● Instructions for the task: Reproduce the material word for word; the images stay out.

● Given material:
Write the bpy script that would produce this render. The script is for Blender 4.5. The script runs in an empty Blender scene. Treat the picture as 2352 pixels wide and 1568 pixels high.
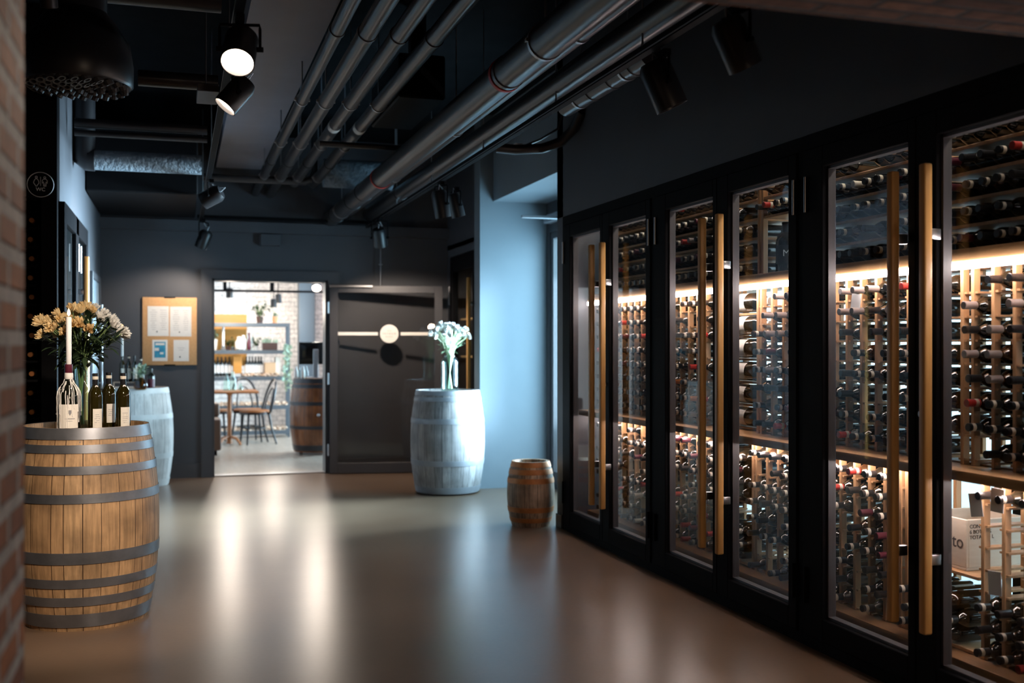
import bpy, bmesh, math, random
from mathutils import Vector, Matrix, Euler
R = random.Random(7)
sc = bpy.context.scene
COL = sc.collection
PI = math.pi
F, H, HV, CX = 2450.0, 1.36, 793.0, 1176.0          # lens in pixels of a 2352 wide frame, eye height
TH = math.atan((CX - 410) / F)
c_, s_ = math.cos(TH), math.sin(TH)

def P(u, d):                                         # plan position of a column u seen at depth d
    l = (u - CX) / F * d
    return (l * c_ + d * s_, -l * s_ + d * c_)
def ZV(v, d): return H - (v - HV) / F * d
def proj(x, y, z):
    d = x * s_ + y * c_
    return CX + F * (x * c_ - y * s_) / d, HV - F * (z - H) / d, d

# ------------------------------------------------------------------ mesh helpers
def frame_of(d):
    d = Vector(d).normalized()
    a = Vector((0, 0, 1)) if abs(d.z) < .95 else Vector((1, 0, 0))
    x = a.cross(d).normalized()
    return x, d.cross(x), d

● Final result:
Write the bpy script that would produce this render. The script is for Blender 4.5. The script runs in an empty Blender scene. Treat the picture as 2352 pixels wide and 1568 pixels high.
import bpy, bmesh, math, random
from mathutils import Vector, Matrix, Euler
R = random.Random(7)
sc = bpy.context.scene
COL = sc.collection
PI = math.pi
F, H, HV, CX = 2450.0, 1.36, 793.0, 1176.0          # lens in pixels of a 2352 wide frame, eye height
TH = math.atan((CX - 410) / F)
c_, s_ = math.cos(TH), math.sin(TH)

def P(u, d):                                         # plan position of a column u seen at depth d
    l = (u - CX) / F * d
    return (l * c_ + d * s_, -l * s_ + d * c_)
def ZV(v, d): return H - (v - HV) / F * d
def proj(x, y, z):
    d = x * s_ + y * c_
    return CX + F * (x * c_ - y * s_) / d, HV - F * (z - H) / d, d

# ------------------------------------------------------------------ mesh helpers
def frame_of(d):
    d = Vector(d).normalized()
    a = Vector((0, 0, 1)) if abs(d.z) < .95 else Vector((1, 0, 0))
    x = a.cross(d).normalized()
    return x, d.cross(x), d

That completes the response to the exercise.